## AVAILABLE DATA

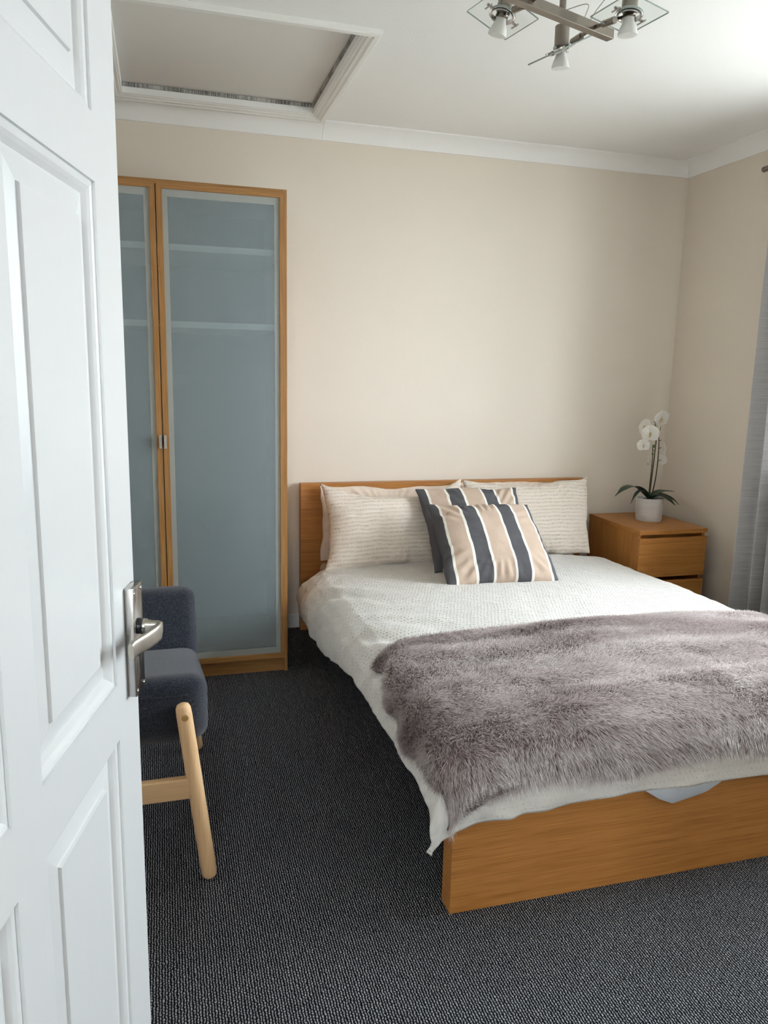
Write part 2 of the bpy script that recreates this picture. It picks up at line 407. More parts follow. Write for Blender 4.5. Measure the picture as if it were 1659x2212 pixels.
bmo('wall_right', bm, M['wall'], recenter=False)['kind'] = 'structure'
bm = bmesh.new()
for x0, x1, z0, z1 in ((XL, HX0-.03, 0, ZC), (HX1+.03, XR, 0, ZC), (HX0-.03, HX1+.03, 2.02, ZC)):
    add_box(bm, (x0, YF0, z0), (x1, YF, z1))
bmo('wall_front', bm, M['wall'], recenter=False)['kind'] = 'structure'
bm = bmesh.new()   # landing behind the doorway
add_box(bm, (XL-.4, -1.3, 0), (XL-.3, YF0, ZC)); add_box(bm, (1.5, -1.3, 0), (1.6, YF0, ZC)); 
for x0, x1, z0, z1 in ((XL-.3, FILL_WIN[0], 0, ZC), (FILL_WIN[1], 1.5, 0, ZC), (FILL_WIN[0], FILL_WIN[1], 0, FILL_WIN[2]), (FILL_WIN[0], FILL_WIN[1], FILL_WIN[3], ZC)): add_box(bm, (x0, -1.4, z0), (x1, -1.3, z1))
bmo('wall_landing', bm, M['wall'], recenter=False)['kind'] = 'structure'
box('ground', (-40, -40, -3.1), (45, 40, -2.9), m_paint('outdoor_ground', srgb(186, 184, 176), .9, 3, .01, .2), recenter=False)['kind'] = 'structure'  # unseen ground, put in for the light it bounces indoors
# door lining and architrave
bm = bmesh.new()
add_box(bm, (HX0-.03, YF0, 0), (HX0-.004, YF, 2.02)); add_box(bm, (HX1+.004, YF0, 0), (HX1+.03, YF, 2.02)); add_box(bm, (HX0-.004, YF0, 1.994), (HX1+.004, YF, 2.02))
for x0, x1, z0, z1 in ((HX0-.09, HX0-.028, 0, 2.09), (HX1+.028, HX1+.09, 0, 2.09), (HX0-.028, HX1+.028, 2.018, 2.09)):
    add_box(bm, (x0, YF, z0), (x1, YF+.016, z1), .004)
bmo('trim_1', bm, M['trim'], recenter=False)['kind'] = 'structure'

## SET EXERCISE
Replicate the material above verbatim; images stay out of the copy.

## WRITTEN RESPONSE
Write part 2 of the bpy script that recreates this picture. It picks up at line 407. More parts follow. Write for Blender 4.5. Measure the picture as if it were 1659x2212 pixels.
bmo('wall_right', bm, M['wall'], recenter=False)['kind'] = 'structure'
bm = bmesh.new()
for x0, x1, z0, z1 in ((XL, HX0-.03, 0, ZC), (HX1+.03, XR, 0, ZC), (HX0-.03, HX1+.03, 2.02, ZC)):
    add_box(bm, (x0, YF0, z0), (x1, YF, z1))
bmo('wall_front', bm, M['wall'], recenter=False)['kind'] = 'structure'
bm = bmesh.new()   # landing behind the doorway
add_box(bm, (XL-.4, -1.3, 0), (XL-.3, YF0, ZC)); add_box(bm, (1.5, -1.3, 0), (1.6, YF0, ZC)); 
for x0, x1, z0, z1 in ((XL-.3, FILL_WIN[0], 0, ZC), (FILL_WIN[1], 1.5, 0, ZC), (FILL_WIN[0], FILL_WIN[1], 0, FILL_WIN[2]), (FILL_WIN[0], FILL_WIN[1], FILL_WIN[3], ZC)): add_box(bm, (x0, -1.4, z0), (x1, -1.3, z1))
bmo('wall_landing', bm, M['wall'], recenter=False)['kind'] = 'structure'
box('ground', (-40, -40, -3.1), (45, 40, -2.9), m_paint('outdoor_ground', srgb(186, 184, 176), .9, 3, .01, .2), recenter=False)['kind'] = 'structure'  # unseen ground, put in for the light it bounces indoors
# door lining and architrave
bm = bmesh.new()
add_box(bm, (HX0-.03, YF0, 0), (HX0-.004, YF, 2.02)); add_box(bm, (HX1+.004, YF0, 0), (HX1+.03, YF, 2.02)); add_box(bm, (HX0-.004, YF0, 1.994), (HX1+.004, YF, 2.02))
for x0, x1, z0, z1 in ((HX0-.09, HX0-.028, 0, 2.09), (HX1+.028, HX1+.09, 0, 2.09), (HX0-.028, HX1+.028, 2.018, 2.09)):
    add_box(bm, (x0, YF, z0), (x1, YF+.016, z1), .004)
bmo('trim_1', bm, M['trim'], recenter=False)['kind'] = 'structure'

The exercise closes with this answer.